In June 2017, Jeff Sessions, then the attorney general, appointed her husband, Michael Pleters, to the El Paso Service Processing Center immigration court, which had one of the lowest rates for approving asylum cases in fiscal year 2017. Ms. Escobar notes that he had been offered the position during the final months of the Obama administration and was formally approved after the change in leadership.

Primary opponents argued that her husband’s position tainted her immigration record because he was tasked with upholding Trump administration policies. She argued that he was doing his job, and she was the one running to change those laws.

The accusations trailed her to Washington, where she said another member made a comment early on about her husband’s career. “I just remember thinking, ‘Aw jeez, are you serious? The campaign’s over,’” she said. “People who are critics of an immigration judge don’t understand the significance of moving people through a judicial process.”

But the controversy surrounding her husband reflects the tortured debate within Congress, where lawmakers are torn over how to fund enforcement efforts at the southwestern border. While a quartet of liberal congresswomen, led by Representative Alexandria Ocasio-Cortez of New York, voted against sending any humanitarian aid to the border, Ms.
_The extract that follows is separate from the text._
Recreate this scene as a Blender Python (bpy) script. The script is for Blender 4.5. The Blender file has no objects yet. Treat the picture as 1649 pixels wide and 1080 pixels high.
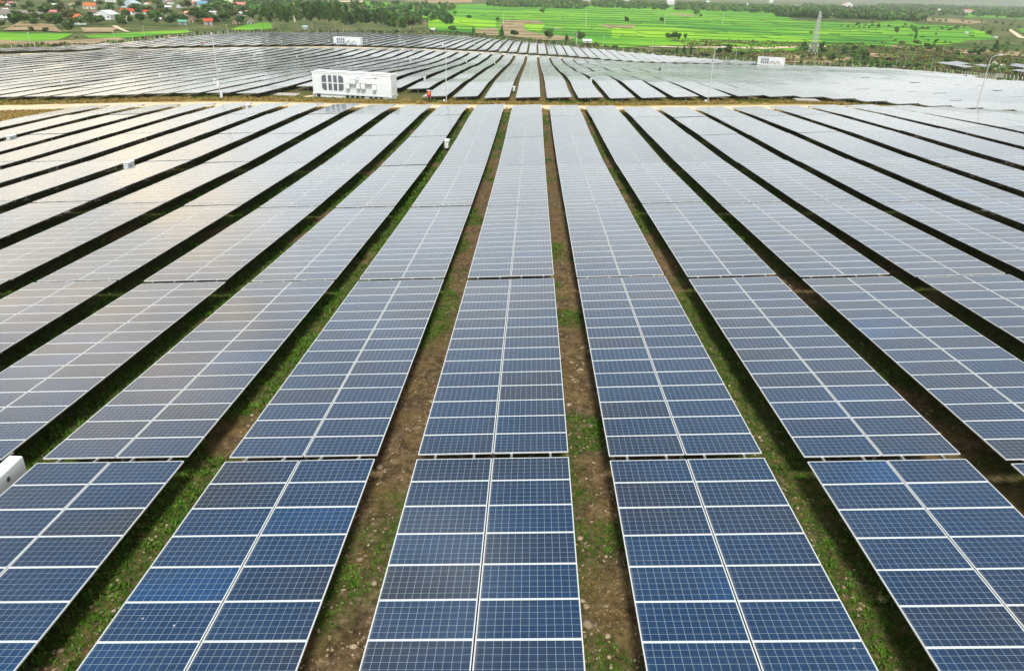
import bpy, bmesh, math, random
import numpy as np
from mathutils import Vector, Matrix
SC = bpy.context.scene
COL = SC.collection
# ------------------------------------------------------------------ camera (a drone over the solar farm), sky, sun, exposure
def camera():
    p, r, y = math.radians(25.329), math.radians(1.6489), math.radians(-1.0148)
    fwd = Vector((math.sin(y)*math.cos(p), math.cos(y)*math.cos(p), -math.sin(p)))
    right = Vector((math.cos(y), -math.sin(y), 0)); up = right.cross(fwd)
    r2 = right*math.cos(r) + up*math.sin(r); u2 = -right*math.sin(r) + up*math.cos(r)
    cam = bpy.data.cameras.new('drone_camera'); cam.sensor_width = 36; cam.lens = 1177.8/1649*36
    cam.clip_start = .1; cam.clip_end = 40000
    o = bpy.data.objects.new('drone_camera', cam); COL.objects.link(o)
    o.matrix_world = Matrix(((r2.x, u2.x, -fwd.x, 0), (r2.y, u2.y, -fwd.y, 0), (r2.z, u2.z, -fwd.z, 0), (0, 0, 0, 1)))
    SC.camera = o
camera()
SUN_EL, SUN_AZ = math.radians(60), math.radians(172)      # azimuth clockwise from +y
world = bpy.data.worlds.new('World'); SC.world = world; world.use_nodes = True
nt = world.node_tree; nt.nodes.clear()
def N(t, k, **kw):
    n = t.nodes.new(k)
    for a, b in kw.items(): setattr(n, a, b)
    return n
def build_world():
    out = N(nt, 'ShaderNodeOutputWorld'); bg = N(nt, 'ShaderNodeBackground')
    sky = N(nt, 'ShaderNodeTexSky', sky_type='NISHITA', sun_disc=False, sun_elevation=SUN_EL, sun_rotation=SUN_AZ, dust_density=3.0, altitude=50)
    tc = N(nt, 'ShaderNodeTexCoord')
    sep = N(nt, 'ShaderNodeSeparateXYZ'); nt.links.new(tc.outputs['Generated'], sep.inputs[0])
    # cloud cover: nearly closed overcast, brighter and warmer low down on the left where the sun thins it
    mp = N(nt, 'ShaderNodeMapping'); mp.inputs['Scale'].default_value = (1.3, 1.3, 3.2)
    nt.links.new(tc.outputs['Generated'], mp.inputs[0])
    no = N(nt, 'ShaderNodeTexNoise'); no.inputs['Scale'].default_value = 2.1; no.inputs['Detail'].default_value = 5; no.inputs['Roughness'].default_value = .55
    nt.links.new(mp.outputs[0], no.inputs[0])
    cr = N(nt, 'ShaderNodeValToRGB'); nt.links.new(no.outputs[0], cr.inputs[0])
    cr.color_ramp.elements[0].position = .36; cr.color_ramp.elements[0].color = (CLOUD_LO, CLOUD_LO*1.02, CLOUD_LO*1.02, 1)
    cr.color_ramp.elements[1].position = .62; cr.color_ramp.elements[1].color = (1, 1.0, .965, 1)
    sc = N(nt, 'ShaderNodeVectorMath', operation='SCALE'); nt.links.new(cr.outputs[0], sc.inputs[0])
    # brightness against elevation
    el = N(nt, 'ShaderNodeMapRange'); el.inputs['From Min'].default_value = 0.; el.inputs['From Max'].default_value = .50; el.interpolation_type = 'SMOOTHSTEP'
    el.inputs['To Min'].default_value = CLOUD_HOR; el.inputs['To Max'].default_value = CLOUD_TOP
    nt.links.new(sep.outputs[2], el.inputs[0]); nt.links.new(el.outputs[0], sc.inputs['Scale'])
    # warm thin patch
    dt = N(nt, 'ShaderNodeVectorMath', operation='DOT_PRODUCT'); nt.links.new(tc.outputs['Generated'], dt.inputs[0])
    a, e = math.radians(-32), math.radians(11); dt.inputs[1].default_value = (math.sin(a)*math.cos(e), math.cos(a)*math.cos(e), math.sin(e))
    mr = N(nt, 'ShaderNodeMapRange', interpolation_type='SMOOTHERSTEP'); mr.inputs['From Min'].default_value = .972; mr.inputs['From Max'].default_value = .995
    nt.links.new(dt.outputs['Value'], mr.inputs[0])
    no2 = N(nt, 'ShaderNodeTexNoise'); no2.inputs['Scale'].default_value = 9; no2.inputs['Detail'].default_value = 3
    nt.links.new(mp.outputs[0], no2.inputs[0])
    m2 = N(nt, 'ShaderNodeMapRange'); m2.inputs['From Min'].default_value = .35; m2.inputs['From Max'].default_value = .6
    nt.links.new(no2.outputs[0], m2.inputs[0])
    mm = N(nt, 'ShaderNodeMath', operation='MULTIPLY'); nt.links.new(mr.outputs[0], mm.inputs[0]); nt.links.new(m2.outputs[0], mm.inputs[1])
    wm = N(nt, 'ShaderNodeMix', data_type='RGBA', blend_type='MULTIPLY'); nt.links.new(mm.outputs[0], wm.inputs[0])
    nt.links.new(sc.outputs[0], wm.inputs[6]); wm.inputs[7].default_value = (2.1, 1.62, 1.02, 1)
    # a small bright break in the cloud high up ahead
    d2 = N(nt, 'ShaderNodeVectorMath', operation='DOT_PRODUCT'); nt.links.new(tc.outputs['Generated'], d2.inputs[0]); d2.inputs[1].default_value = (-.185/.9996, .77/.9996, .61/.9996)
    r2 = N(nt, 'ShaderNodeMapRange', interpolation_type='SMOOTHERSTEP'); r2.inputs['From Min'].default_value = .990; r2.inputs['From Max'].default_value = .9995
    r2.inputs['To Max'].default_value = 1; nt.links.new(d2.outputs['Value'], r2.inputs[0])
    k2 = N(nt, 'ShaderNodeMath', operation='MULTIPLY'); nt.links.new(r2.outputs[0], k2.inputs[0]); nt.links.new(m2.outputs[0], k2.inputs[1])
    w2 = N(nt, 'ShaderNodeMix', data_type='RGBA', blend_type='MULTIPLY'); nt.links.new(k2.outputs[0], w2.inputs[0]); nt.links.new(wm.outputs[2], w2.inputs[6]); w2.inputs[7].default_value = (5.5, 5.5, 5.2, 1)
    mix = N(nt, 'ShaderNodeMix', data_type='RGBA'); mix.inputs[0].default_value = .93
    nt.links.new(sky.outputs[0], mix.inputs[6]); nt.links.new(w2.outputs[2], mix.inputs[7])
    nt.links.new(mix.outputs[2], bg.inputs[0]); bg.inputs[1].default_value = .1
    nt.links.new(bg.outputs[0], out.inputs[0])
CLOUD_LO, CLOUD_HOR, CLOUD_TOP = .62, 17.0, 3.9
build_world()
sun = bpy.data.lights.new('sun', 'SUN'); sun.energy = 2.6; sun.angle = math.radians(14); sun.color = (1, .96, .9)
so = bpy.data.objects.new('sun', sun); COL.objects.link(so)
so.rotation_euler = Vector((math.sin(SUN_AZ)*math.cos(SUN_EL), math.cos(SUN_AZ)*math.cos(SUN_EL), math.sin(SUN_EL))).to_track_quat('Z', 'Y').to_euler()
SC.view_settings.view_transform = 'Standard'; SC.view_settings.look = 'None'; SC.view_settings.gamma = 1
SC.view_settings.exposure = .77
SC.cycles.max_bounces = 6; SC.cycles.diffuse_bounces = 3; SC.cycles.glossy_bounces = 3; SC.cycles.use_denoising = True
SC.cycles.sample_clamp_indirect = 6; SC.cycles.volume_bounces = 1
# ------------------------------------------------------------------ terrain
# heights of the table planes measured over the site (x across the rows, y along the rows, z up, camera at the origin)
X0, PITCH, TILT, TW, GROUND_DROP = -.692, 4.9917, math.radians(3.776), 3.932, .80
def row_x(k): return X0 + k*PITCH
def left_x(k): return row_x(k) - TW/2*math.cos(TILT)
HEIGHTS = []
for k, y, z in [(-2,15.8,-11.5),(-1,15.7,-11.22),(0,15.9,-11.02),(1,15.9,-10.75),(2,15.8,-10.61),(3,15.7,-10.44),
    (0,9.65,-10.67),(1,9.67,-10.45),(2,9.55,-10.23),(-2,9.5,-11.1),(0,31.3,-11.93),(1,31.3,-11.66),(2,31.2,-11.48),(3,30.9,-11.21),(4,30.8,-11.01),
    (-1,31.2,-12.19),(-2,31.1,-12.38),(-3,31,-12.6),(-4,30.7,-12.67),(-1,46.5,-12.94),(-2,46.3,-13.16),(-3,46.1,-13.29),(-4,46,-13.3),(-5,45.9,-13.34),
    (-6,45.7,-13.4),(1,46.6,-12.41),(2,46.5,-12.2),(3,46.2,-11.97),(4,46.2,-11.8),(5,46.1,-11.58),(6,45.8,-11.2),(0,62.4,-13.5),(1,61.9,-13.2),
    (3,61.4,-12.7),(-4,76.6,-14.13),(-2,76.9,-14.07),(-1,77.2,-14.0),(0,105,-14.4)]:
    HEIGHTS.append((row_x(k), y, z))
for g, y, z in [(-12,105.1,-16.1),(-10,105.5,-15.8),(-8,104.9,-15.3),(-6,105.3,-15.1),(-4,106,-15),(-3,107,-14.95),(3,105.1,-14.2),(5,105.3,-14),(6,103.9,-13.6),(8,101.6,-12.9),
    (-10,325,-24.95),(-22,325,-24.4),(-20,326.5,-24.5),(-18,328.9,-24.5),(-16,339,-25),(-14,342,-25.1),(-12,355,-25.6),(-10,357,-25.8),(-8,357,-26),(-6,357,-26.3),(-4,358,-26.6),(3,356,-27.6),(4,352,-27.6),
    (-3,156.8,-17.2),(-3,181.7,-18.6),(-3,267.6,-23.3),(-3,332.7,-25.6),(-4,133.8,-16.2),(-4,160.9,-17.7),(-4,213.6,-20.2),(-4,282.5,-23.9),
    (-5,165.8,-18),(-5,205.4,-20),(-5,270.6,-23.4),(-5,328,-25.6),(-6,153.4,-17.2),(-6,208.2,-20.1),(-6,249.9,-22.5),(-6,312,-25.1),
    (-7,163.5,-17.3),(-7,196.5,-19.2),(-7,227.7,-21.2),(-7,294.5,-24.3),(-8,215.4,-20.6),(-8,244.6,-22.2),(-8,294,-24.5),(-9,215.5,-20.9),(-9,243.9,-22.2),(-9,271.4,-23.5),(-9,297,-24.5),
    (-10,277.4,-24),(-11,301,-24.6),(-12,279.5,-24),(-12,311.3,-24.5),
    (1,130.2,-15.8),(1,155.1,-16.2),(1,188.8,-18.2),(1,282.7,-24.3),(2,129.7,-15.6),(2,152.9,-15.9),(2,169.8,-16.8),(2,225.3,-20.7),(2,290.6,-24.7),
    (3,136.8,-15.4),(3,165,-16.6),(3,217.1,-20.3),(3,256,-22.6),(3,299.3,-25.3),(4,218.8,-20.3),(4,246.7,-21.7),(4,309,-25.9)]:
    HEIGHTS.append((row_x(g+.5), y, z))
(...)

Escobar quietly pushed behind the scenes for changes to the bill that would add conditions to the funds. Then, when those restrictions were stripped out, she voted against the final bill.
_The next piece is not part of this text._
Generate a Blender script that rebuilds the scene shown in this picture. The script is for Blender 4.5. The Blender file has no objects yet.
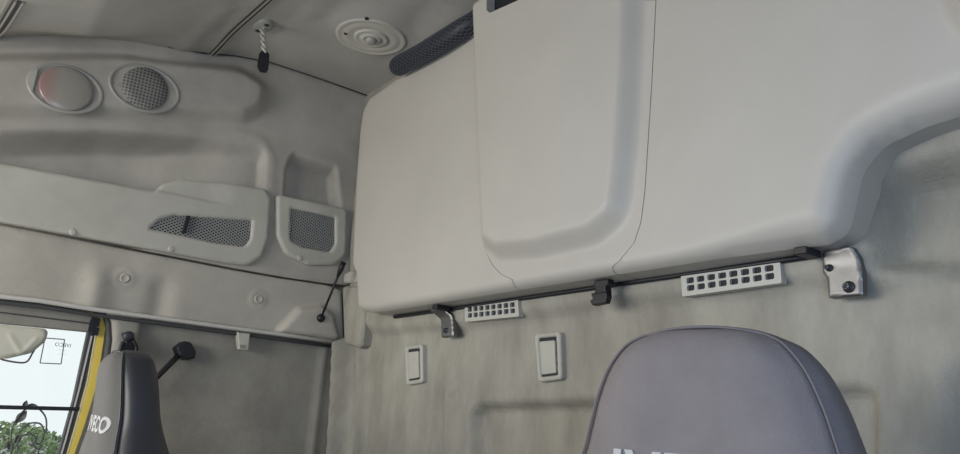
import bpy, bmesh, math, random
import numpy as np
from mathutils import Vector, Matrix
random.seed(4)
SC = bpy.context.scene
COL = SC.collection

# ------------------------------------------------------------------ camera
CAMZ = 1.50                                   # camera height above the cab floor
FPX = 734.0
_L = np.array([-557, 158, FPX]); _D = np.array([1045, 270, FPX])
_L = _L/np.linalg.norm(_L); _D = _D - _L*_D.dot(_L); _D = _D/np.linalg.norm(_D)
AX, AY = -_L, _D
AZ = np.cross(AX, AY)
ROT = np.array([AX, AY, AZ])                  # photo directions -> cab directions
cam = bpy.data.objects.new('camera', bpy.data.cameras.new('camera'))
COL.objects.link(cam)
cam.data.sensor_width = 36.0
cam.data.lens = 36.0*FPX/960.0
cam.data.clip_start = 0.02
cam.data.clip_end = 500
right, down, fwd = ROT[:, 0], ROT[:, 1], ROT[:, 2]
m = Matrix(((right[0], -down[0], -fwd[0], 0), (right[1], -down[1], -fwd[1], 0),
            (right[2], -down[2], -fwd[2], CAMZ), (0, 0, 0, 1)))
cam.matrix_world = m
SC.camera = cam

# ------------------------------------------------------------------ world, lights, exposure
SC.view_settings.view_transform = 'Standard'
SC.view_settings.look = 'None'
SC.view_settings.gamma = 1.0
SC.view_settings.use_curve_mapping = False
SC.view_settings.exposure = -0.12
w = bpy.data.worlds.new('overcast'); SC.world = w; w.use_nodes = True
bg = w.node_tree.nodes['Background']
bg.inputs[0].default_value = (0.93, 0.97, 1.0, 1)
bg.inputs[1].default_value = 1.15
def area(name, loc, target, sx, sy, power, colour):
    d = bpy.data.lights.new(name, 'AREA'); d.shape = 'RECTANGLE'; d.size = sx; d.size_y = sy
    d.energy = power; d.color = colour
    o = bpy.data.objects.new(name, d); COL.objects.link(o)
    o.location = loc
    o.rotation_euler = (Vector(target)-Vector(loc)).to_track_quat('-Z', 'Y').to_euler()
    return o
area('windscreen_daylight', (-1.25, -1.27, 1.78), (-1.0, 1.0, 1.70), 1.4, 0.50, 26, (1.0, 0.955, 0.875))
area('passenger_window_daylight', (-2.06, -0.42, 1.40), (0.0, 0.5, 1.7), 0.70, 0.55, 7, (1.0, 0.98, 0.94))
area('driver_window_daylight', (0.41, -0.12, 1.50), (-0.55, 0.95, 1.85), 0.60, 0.50, 11.0, (0.46, 0.66, 1.0))

# ------------------------------------------------------------------ materials
def mat(name, col, rough=0.6, metal=0.0, mott=0.0, mscale=6.0, bump=0.0, bscale=300.0, spec=0.5, col2=None):
    m = bpy.data.materials.new(name); m.use_nodes = True
    nt = m.node_tree; b = nt.nodes['Principled BSDF']
    b.inputs['Base Color'].default_value = (*col, 1)
    b.inputs['Roughness'].default_value = rough
    b.inputs['Metallic'].default_value = metal
    b.inputs['Specular IOR Level'].default_value = spec
    tc = nt.nodes.new('ShaderNodeTexCoord')
    if mott > 0:
        n = nt.nodes.new('ShaderNodeTexNoise'); n.inputs['Scale'].default_value = mscale
        n.inputs['Detail'].default_value = 8; n.inputs['Roughness'].default_value = 0.65
        nt.links.new(tc.outputs['Object'], n.inputs['Vector'])
        r = nt.nodes.new('ShaderNodeValToRGB')
        c2 = col2 if col2 else tuple(c*(1-mott) for c in col)
        r.color_ramp.elements[0].position = 0.32; r.color_ramp.elements[0].color = (*c2, 1)
        r.color_ramp.elements[1].position = 0.66; r.color_ramp.elements[1].color = (*col, 1)
        nt.links.new(n.outputs['Fac'], r.inputs['Fac'])
        nt.links.new(r.outputs['Color'], b.inputs['Base Color'])
    if bump > 0:
        n = nt.nodes.new('ShaderNodeTexNoise'); n.inputs['Scale'].default_value = bscale
        n.inputs['Detail'].default_value = 3
        nt.links.new(tc.outputs['Object'], n.inputs['Vector'])
        bp = nt.nodes.new('ShaderNodeBump'); bp.inputs['Strength'].default_value = bump
        bp.inputs['Distance'].default_value = 0.002
        nt.links.new(n.outputs['Fac'], bp.inputs['Height'])
        nt.links.new(bp.outputs['Normal'], b.inputs['Normal'])
    return m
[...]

Her work has earned her the trust of House leadership. On Thursday afternoon, she joined committee leaders and other top lawmakers for a meeting about the next steps on immigration reform. But the bruising debate and its rancorous aftermath have made her job much more difficult. She must counter what she sees as ever-more distorted misconceptions about the border from the right while beating back angrier calls from the left to strip all funding from immigration enforcement agencies.

“It’s also on my side of the aisle, the danger of using blanket stereotypes and generalizations for all people inside agencies when Trump is the president,” she said. “I can’t tell you how many times I’ve heard people say all Border Patrol agents are bad, and if there’s any good ones left, they should quit.”
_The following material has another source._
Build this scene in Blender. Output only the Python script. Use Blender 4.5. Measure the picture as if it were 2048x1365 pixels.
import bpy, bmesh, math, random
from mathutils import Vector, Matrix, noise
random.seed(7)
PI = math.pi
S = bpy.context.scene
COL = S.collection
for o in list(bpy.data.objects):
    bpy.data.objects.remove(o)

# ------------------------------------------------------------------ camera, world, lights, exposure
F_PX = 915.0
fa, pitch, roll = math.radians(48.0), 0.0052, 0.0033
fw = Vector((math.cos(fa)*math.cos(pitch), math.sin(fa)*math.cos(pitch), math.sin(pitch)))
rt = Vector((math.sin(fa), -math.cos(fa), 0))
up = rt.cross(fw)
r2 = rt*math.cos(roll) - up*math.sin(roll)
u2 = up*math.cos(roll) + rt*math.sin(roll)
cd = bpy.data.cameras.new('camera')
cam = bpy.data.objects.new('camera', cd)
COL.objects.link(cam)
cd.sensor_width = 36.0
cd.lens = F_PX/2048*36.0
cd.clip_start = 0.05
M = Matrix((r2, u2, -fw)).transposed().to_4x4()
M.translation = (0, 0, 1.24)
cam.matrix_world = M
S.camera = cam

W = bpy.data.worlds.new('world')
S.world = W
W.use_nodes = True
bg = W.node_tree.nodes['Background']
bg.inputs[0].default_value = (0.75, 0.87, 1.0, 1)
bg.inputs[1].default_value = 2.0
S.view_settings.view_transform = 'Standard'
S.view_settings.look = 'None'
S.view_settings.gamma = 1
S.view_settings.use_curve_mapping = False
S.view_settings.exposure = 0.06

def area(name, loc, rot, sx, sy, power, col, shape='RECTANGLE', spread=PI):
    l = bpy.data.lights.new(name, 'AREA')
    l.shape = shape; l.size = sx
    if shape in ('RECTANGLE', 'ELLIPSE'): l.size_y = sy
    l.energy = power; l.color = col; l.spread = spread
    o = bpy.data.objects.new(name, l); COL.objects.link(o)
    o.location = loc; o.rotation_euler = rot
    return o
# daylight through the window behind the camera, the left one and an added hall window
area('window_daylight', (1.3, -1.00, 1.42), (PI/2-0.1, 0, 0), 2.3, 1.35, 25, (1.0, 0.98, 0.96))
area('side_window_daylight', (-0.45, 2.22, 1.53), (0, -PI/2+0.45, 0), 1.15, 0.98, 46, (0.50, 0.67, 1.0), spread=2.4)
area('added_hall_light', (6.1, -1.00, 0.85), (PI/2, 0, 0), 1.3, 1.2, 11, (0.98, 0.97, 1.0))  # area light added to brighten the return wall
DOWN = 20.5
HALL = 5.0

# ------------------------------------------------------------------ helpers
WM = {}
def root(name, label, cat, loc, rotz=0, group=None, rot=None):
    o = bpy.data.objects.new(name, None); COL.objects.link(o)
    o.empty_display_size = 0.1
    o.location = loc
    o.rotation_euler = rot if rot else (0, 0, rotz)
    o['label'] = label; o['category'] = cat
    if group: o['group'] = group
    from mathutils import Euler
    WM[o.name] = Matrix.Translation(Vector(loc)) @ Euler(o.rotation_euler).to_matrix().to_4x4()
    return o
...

“It kills me,” she added, “because I talk to the good ones.”

Ms. Escobar’s passion has earned her some bipartisan respect, particularly late last month, after she led an emotional moment of silence on the House floor for the tens of thousands of migrants who have died trying to seek asylum in the United States. (Republicans are quick to point out, however, that they disagree with her liberal policies.)

“In Spanish, the term is called confianza,” said Representative Raul Ruiz, Democrat of California, who presented his legislation about improving migrant health care to Ms. Pelosi alongside Ms. Escobar. “It’s like she’s in the family — somebody trustworthy, somebody you can feel comfortable around.”

Members also rallied around her last week after a visit to the Clint detention facility, where she sparred with Homeland Security officials over derogatory posts about her in a Facebook group for current and former Border Patrol agents, then faced a handful of angry conservative protesters during a news conference.

As antagonists heckled “One-Term Veronica” and taunted Ms. Escobar for appearing to support migrant children more than El Paso’s children, Representative Rashida Tlaib, Democrat of Michigan, yelled across the podium that “Veronica Escobar is the best goddamn congresswoman” to emphatic nods from her colleagues.

As the group of lawmakers drove away, the screams of the protesters fading behind them, Ms. Escobar could be seen through a van window, pressing her hands together in prayer and thanking the agents escorting them.